WRITTEN INSTRUCTION
Quote the material below exactly as written, from the first line to the line that holds "COL = scene.collection", endpoints included.

= = = = = = =

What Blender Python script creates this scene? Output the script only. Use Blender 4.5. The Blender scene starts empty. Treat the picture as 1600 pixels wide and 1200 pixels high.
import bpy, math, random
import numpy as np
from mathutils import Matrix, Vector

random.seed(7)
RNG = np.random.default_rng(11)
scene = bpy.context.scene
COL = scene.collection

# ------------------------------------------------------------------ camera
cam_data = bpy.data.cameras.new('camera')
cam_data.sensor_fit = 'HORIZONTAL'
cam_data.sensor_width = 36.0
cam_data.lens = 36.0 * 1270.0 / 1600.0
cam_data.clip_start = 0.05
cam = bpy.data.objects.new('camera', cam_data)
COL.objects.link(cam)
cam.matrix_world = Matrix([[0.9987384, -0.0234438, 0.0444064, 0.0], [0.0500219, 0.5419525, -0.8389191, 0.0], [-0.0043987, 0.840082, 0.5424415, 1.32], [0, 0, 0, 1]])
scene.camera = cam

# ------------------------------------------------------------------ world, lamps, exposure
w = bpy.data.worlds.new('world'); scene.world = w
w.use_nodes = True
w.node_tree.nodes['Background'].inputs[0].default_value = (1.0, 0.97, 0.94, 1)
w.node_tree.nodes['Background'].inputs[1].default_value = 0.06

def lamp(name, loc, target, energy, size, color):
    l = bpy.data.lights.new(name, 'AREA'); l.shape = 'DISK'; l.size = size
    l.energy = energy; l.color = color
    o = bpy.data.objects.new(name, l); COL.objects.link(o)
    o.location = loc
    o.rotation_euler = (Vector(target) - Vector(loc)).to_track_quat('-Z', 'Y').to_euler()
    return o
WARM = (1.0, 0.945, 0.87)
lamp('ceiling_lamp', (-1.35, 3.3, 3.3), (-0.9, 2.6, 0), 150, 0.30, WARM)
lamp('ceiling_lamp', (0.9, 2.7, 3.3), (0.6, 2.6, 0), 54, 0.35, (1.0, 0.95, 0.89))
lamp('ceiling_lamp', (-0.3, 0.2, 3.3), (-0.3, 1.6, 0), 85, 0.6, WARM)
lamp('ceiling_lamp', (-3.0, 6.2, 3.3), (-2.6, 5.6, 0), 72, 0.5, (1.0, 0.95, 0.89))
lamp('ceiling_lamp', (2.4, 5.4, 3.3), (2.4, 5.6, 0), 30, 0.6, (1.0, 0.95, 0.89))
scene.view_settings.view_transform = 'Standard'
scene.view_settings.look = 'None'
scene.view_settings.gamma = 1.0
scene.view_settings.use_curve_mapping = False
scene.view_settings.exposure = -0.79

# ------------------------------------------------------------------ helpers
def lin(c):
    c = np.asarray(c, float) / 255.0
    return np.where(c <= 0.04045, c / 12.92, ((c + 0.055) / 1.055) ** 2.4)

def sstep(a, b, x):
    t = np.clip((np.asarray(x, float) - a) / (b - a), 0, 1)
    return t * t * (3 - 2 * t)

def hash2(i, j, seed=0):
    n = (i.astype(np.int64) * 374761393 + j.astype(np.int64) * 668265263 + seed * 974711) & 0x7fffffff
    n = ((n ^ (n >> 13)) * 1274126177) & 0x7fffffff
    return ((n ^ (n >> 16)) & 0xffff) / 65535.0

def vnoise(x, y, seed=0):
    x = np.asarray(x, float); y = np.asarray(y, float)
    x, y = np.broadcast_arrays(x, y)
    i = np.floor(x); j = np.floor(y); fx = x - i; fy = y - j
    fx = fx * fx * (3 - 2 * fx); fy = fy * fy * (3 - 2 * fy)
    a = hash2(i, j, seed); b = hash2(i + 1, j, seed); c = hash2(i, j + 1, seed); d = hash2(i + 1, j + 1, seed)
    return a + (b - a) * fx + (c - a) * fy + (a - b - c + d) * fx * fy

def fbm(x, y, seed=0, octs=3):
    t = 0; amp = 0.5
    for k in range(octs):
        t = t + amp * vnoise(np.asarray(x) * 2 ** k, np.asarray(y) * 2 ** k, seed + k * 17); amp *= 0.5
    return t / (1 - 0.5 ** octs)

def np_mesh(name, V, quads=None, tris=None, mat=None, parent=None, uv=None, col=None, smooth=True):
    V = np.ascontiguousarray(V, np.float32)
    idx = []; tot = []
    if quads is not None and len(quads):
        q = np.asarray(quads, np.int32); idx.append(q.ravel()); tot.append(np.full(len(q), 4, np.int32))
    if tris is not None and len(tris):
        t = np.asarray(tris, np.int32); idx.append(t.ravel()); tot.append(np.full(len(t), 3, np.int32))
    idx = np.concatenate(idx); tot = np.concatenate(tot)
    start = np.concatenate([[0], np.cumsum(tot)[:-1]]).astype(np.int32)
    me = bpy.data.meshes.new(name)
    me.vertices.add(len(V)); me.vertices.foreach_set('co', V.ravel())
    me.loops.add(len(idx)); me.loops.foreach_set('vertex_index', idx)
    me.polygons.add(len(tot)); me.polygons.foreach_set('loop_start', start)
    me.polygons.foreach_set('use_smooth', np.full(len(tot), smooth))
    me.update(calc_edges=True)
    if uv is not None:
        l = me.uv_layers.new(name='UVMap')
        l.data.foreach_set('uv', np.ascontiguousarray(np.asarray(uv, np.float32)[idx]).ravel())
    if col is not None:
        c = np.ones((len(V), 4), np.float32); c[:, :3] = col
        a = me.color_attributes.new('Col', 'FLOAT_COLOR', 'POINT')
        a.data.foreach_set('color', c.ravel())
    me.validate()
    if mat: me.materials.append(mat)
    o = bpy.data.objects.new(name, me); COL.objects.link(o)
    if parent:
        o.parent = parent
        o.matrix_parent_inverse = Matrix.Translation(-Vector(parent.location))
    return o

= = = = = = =

CORRECT RESPONSE
What Blender Python script creates this scene? Output the script only. Use Blender 4.5. The Blender scene starts empty. Treat the picture as 1600 pixels wide and 1200 pixels high.
import bpy, math, random
import numpy as np
from mathutils import Matrix, Vector

random.seed(7)
RNG = np.random.default_rng(11)
scene = bpy.context.scene
COL = scene.collection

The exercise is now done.